By interviewing

This post was written by Alison Green and published on Ask a Manager.

A reader writes:

I have a question about a weird interviewing situation for a sales role.

I had gone through a few interviews with a company as I was evaluating a new sales role, and the entire interview process felt standard and professional (phone screen, in-person interview, tour of the branch, and next step would be to shadow a cold call).

After the in-person interview and tour of the branch, I got a call a few days later from a VP I had met (not the recruiter) telling me that they decided I wasn’t a good fit and wouldn’t be moving forward in the process. I did the standard “thank you for the opportunity, I appreciate your time, wish you the best,” after which the VP said, “Just kidding, I got you! I wanted to see if you’d fight for the job.”

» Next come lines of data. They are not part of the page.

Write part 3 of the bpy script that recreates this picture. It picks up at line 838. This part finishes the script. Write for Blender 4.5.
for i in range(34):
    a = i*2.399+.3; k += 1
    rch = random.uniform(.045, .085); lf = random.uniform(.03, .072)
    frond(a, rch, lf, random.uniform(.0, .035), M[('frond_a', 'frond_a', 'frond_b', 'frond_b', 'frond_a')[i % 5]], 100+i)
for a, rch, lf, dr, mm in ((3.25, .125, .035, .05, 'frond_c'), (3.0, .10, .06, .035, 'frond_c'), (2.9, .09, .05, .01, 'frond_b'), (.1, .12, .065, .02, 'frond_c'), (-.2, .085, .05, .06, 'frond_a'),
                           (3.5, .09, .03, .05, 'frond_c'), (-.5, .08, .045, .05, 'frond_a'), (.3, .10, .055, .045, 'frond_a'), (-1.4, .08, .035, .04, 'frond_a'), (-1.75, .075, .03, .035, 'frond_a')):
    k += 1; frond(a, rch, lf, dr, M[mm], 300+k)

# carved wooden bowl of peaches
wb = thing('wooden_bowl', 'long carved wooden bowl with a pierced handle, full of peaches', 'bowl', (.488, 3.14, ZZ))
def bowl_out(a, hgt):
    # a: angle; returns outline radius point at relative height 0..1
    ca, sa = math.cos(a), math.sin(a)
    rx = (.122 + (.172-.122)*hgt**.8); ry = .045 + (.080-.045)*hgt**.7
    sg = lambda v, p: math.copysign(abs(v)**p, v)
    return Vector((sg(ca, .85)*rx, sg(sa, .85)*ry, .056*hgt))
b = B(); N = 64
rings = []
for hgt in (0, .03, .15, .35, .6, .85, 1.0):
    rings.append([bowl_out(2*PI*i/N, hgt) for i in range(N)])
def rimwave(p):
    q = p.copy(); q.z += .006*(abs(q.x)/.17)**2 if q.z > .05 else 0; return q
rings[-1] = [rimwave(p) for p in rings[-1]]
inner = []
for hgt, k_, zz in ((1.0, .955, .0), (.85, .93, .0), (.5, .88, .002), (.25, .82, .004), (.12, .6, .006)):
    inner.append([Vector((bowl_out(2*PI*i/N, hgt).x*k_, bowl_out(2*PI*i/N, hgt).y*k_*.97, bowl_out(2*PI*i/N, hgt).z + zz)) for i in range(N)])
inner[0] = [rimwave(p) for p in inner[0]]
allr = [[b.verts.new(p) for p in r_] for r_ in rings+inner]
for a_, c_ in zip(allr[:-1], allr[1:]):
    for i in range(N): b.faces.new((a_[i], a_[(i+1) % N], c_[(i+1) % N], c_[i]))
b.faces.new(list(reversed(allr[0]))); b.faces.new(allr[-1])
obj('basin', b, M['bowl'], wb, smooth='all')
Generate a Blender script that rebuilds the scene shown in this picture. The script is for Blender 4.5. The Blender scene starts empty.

I kind of awkwardly laughed, he told me they’d want me to do the cold call, and I told him I would get back to them about scheduling next steps. I eventually emailed and said that I didn’t think it would be the right fit (partially because of the weird joke, but I also decided to stay in my current role).

I guess my question is … what? Is that a legitimate tactic? In my experience, getting a “no” from a recruiter is not the same as getting a “no” in a sales transaction. Should I be fighting back whenever I get rejected for jobs?

Noooo.

What on earth!

It’s true the norms in sales can be different, but what? Wanting a candidate to fight back against a rejection? Wanting a candidate to refuse to hear “we’re going with someone else” and instead push to be reconsidered? That’s pretty much universally considered obnoxious candidate behavior that no employer wants to deal with and which will often get you blacklisted.

I realize there are some sales strategies that encourage salespeople to try to push past a no, but (a) many people consider that approach a huge turn-off in a sales context too and will never buy from someone who does that, and (b) even if we set that aside, generally people understand that tactics for one type of situation aren’t always appropriate in others.

I suppose if they are screening for candidates who will run roughshod over people’s boundaries and ignore clear “not interested” statements, this is a way to do it. But I’m guessing that’s not a place where you want to work … and by withdrawing, you rightly screened that behavior out.

(For the sake of thoroughness, I will also note that it’s not 100% clear that it was a screening tactic from them, as opposed to just a bad joke, given the VP’s weird “just kidding, I got you!” and interest in moving you forward anyway. Rejecting you as a joke would be a whole different problem, though.)